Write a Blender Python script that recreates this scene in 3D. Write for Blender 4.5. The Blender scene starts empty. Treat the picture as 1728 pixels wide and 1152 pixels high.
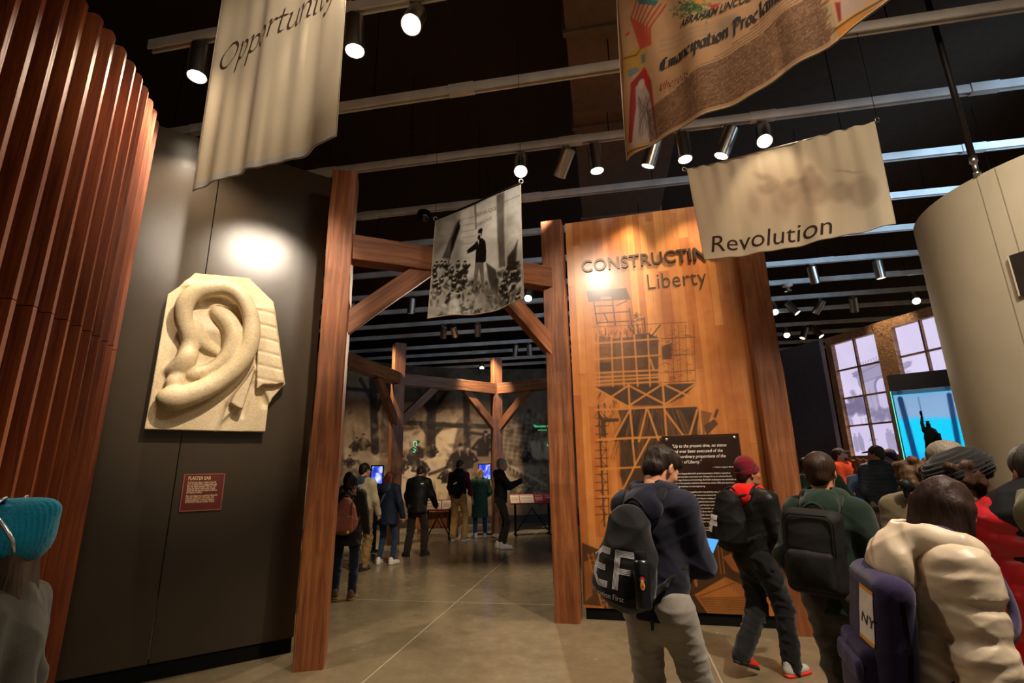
import bpy, bmesh, math, random
import numpy as np
from mathutils import Vector, Matrix
from mathutils.bvhtree import BVHTree
SC = bpy.context.scene
COL = SC.collection
# ---------------------------------------------------------------- camera, world, main lights, exposure
FPX, PITCH, ROLL, CAMZ = 842.0, math.radians(14.58), math.radians(-1.04), 1.58
cam = bpy.data.cameras.new('camera'); cam.sensor_width = 36.0; cam.lens = FPX/1728*36.0
cam.clip_start = .05; cam.clip_end = 200
camo = bpy.data.objects.new('camera', cam); COL.objects.link(camo); SC.camera = camo
_c, _s = math.cos(ROLL), math.sin(ROLL); _cp, _sp = math.cos(PITCH), math.sin(PITCH)
_rt = Vector((_c, -_s*_sp, _s*_cp)); _up = Vector((-_s, -_c*_sp, _c*_cp)); _fw = Vector((0, _cp, _sp))
camo.matrix_world = Matrix(((_rt.x, _up.x, -_fw.x, 0), (_rt.y, _up.y, -_fw.y, 0), (_rt.z, _up.z, -_fw.z, CAMZ), (0, 0, 0, 1)))
SC.view_settings.view_transform = 'Standard'; SC.view_settings.look = 'None'
SC.view_settings.gamma = 1; SC.view_settings.use_curve_mapping = False
SC.view_settings.exposure = 1.08
wd = bpy.data.worlds.new('hall_ambience'); SC.world = wd; wd.use_nodes = True
wd.node_tree.nodes['Background'].inputs[0].default_value = (1.0, .80, .58, 1)
wd.node_tree.nodes['Background'].inputs[1].default_value = .085

def ray(px, py):
    x = (px-864)/FPX; y = -(py-576)/FPX
    x, y = _c*x-_s*y, _s*x+_c*y
    return Vector((x, _cp-y*_sp, _sp+y*_cp))
def at(px, py, Y):
    d = ray(px, py); return Vector((0, 0, CAMZ))+d*(Y/d.y)
def onz(px, py, z=0.):
    d = ray(px, py); return Vector((0, 0, CAMZ))+d*((z-CAMZ)/d.z)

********

## Exercise prompt:
Output nothing but the number of lines in the data containing the string "scene".

## Reply to the task:
2